Where We Begin to Look

Landscape and Poetry

11 October - 5 November 2013, Glass Tank, Oxford Brookes University

With drawings and paintings by Zoe Benbow (Associate Lecturer in Fine Art at Oxford Brookes in 2010-11) and poetry selected by Deryn Rees-Jones, poet and academic (shortlisted for the T.S. Eliot Prize, 2012 and Welsh Book of the Year, 2013 for Burying the Wren).

Where We Begin to Look

Water, sky, earth, coast. No landscape exists out of context: like anything else landscape is as subject to the effects of time, culture, power, ownership and ecology as it is to its poetical, historical and gendered constructions. Zoe Benbow’s pictures, made in situ, as she engages with, and places herself in the reality of the landscape – its weather, and the shifting light which makes impressions on the contours she temporarily inhabits rather than simply regards – evoke what she has described as ‘an abstract geological landscape developed from direct experience in remote environments’. The move towards abstraction for Benbow is also a movement between conscious and unconscious worlds and she has described her method as being ‘as much a meditation on a geology of association and memory as of actual place’.

Set here in lively conversation with a range of poems by British and American women chosen by poet Deryn Rees-Jones, important questions are asked in the ensuing dialogue about the relationship between, and the construction of, the female self and the natural world. Although the poems are largely written by Benbow’s contemporaries, by way of context they are framed by the work of three important poetic predecessors: Charlotte Smith (1749-1806), Emily Dickinson (1830-1886) and Sylvia Plath (1932-1963). As in Benbow’s work, all the poems, in their differing ways, address ideas of scale and perspective, the relationship between the micro and the macrocosmic, and the process of looking itself. The cumulative effect asks that we readjust the focus of our eyes, and in doing so also find new focus in our imagination.

You can read more about Zoe’s work on her website, and more about Deryn’s poetry and research on her page at the University of Liverpool.
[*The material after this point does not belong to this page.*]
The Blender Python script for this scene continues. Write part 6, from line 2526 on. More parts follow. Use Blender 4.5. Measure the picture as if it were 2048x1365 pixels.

To tie in with this exhibition, the Poetry Centre hosted writing and painting workshops with Sarah Corbett (whose poetry featured in the exhibition) and Zoe Benbow. It also organized a reading by Sarah Corbett and Deryn Rees-Jones, and a panel discussion about the exhibition with Zoe, Sarah, Deryn and the Director of the Poetry Society, Judith Palmer. Where We Begin to Look first appeared at the Poetry Society’s Poetry Cafe in London in 2013, and the Society sponsored the touring exhibition, which also visited Organic House, Hebden Bridge, and the Norwich Arts Centre.

Sketches from the Poem Road

(after Matsuo Bashō’s The Narrow Road to the Deep North)

25 June - 15 July 2016, Glass Tank, Oxford Brookes University

A collaboration between Japanese artist Isao Miura and poet Chris Beckett, presented to the Glass Tank by the Oxford Brookes Poetry Centre. Shortlisted for the Ted Hughes Award for New Work in Poetry, 2015.

Sketches from the Poem Road

In spring 1689, Matsuo Bashō sold his house in Edo (now Tokyo) and set off with his friend, Sora, on a long risky journey to the north of Japan, mostly on foot. He travelled light, with just a paper coat, light cotton gown, his writing brush and ink. His aim was to see the great northern sights like Matsushima and Kisagata Bay which had inspired poets before him, a journeying process the Japanese call ‘uta makura’, literally ‘poem pillow’, but more accurately translated as ‘the poem road’. This exhibition explores the rich legacy of Bashō’s work, both visually and poetically, and it documents some of Isao’s artistic and physical journey from the deep north of Japan where he grew up, ‘translating’ Bashō’s text not only into English words but into sketch, plaster, and bronze.

Sketches from the Poem Road was first shown in the Poetry Cafe at the Poetry Society in 2015. There is a book, published by Hagi Press, to accompany the work by Isao Miura and Chris Beckett, and more information about this and the ongoing project can be found at: http://afterbasho.weebly.com/

The exhibition was accompanied by a number of free events, listed below. These included: a discussion at the Daiwa Foundation about Bashō and the artistic journey; a walk around Oxford emulating Bashō’s pilgrimage to different places associated with famous writers, ending with the writing of a collective haibun; a translation evening; and a visit to the Ashmolean Museum in Oxford to examine artefacts related to Basho and the Narrow Road.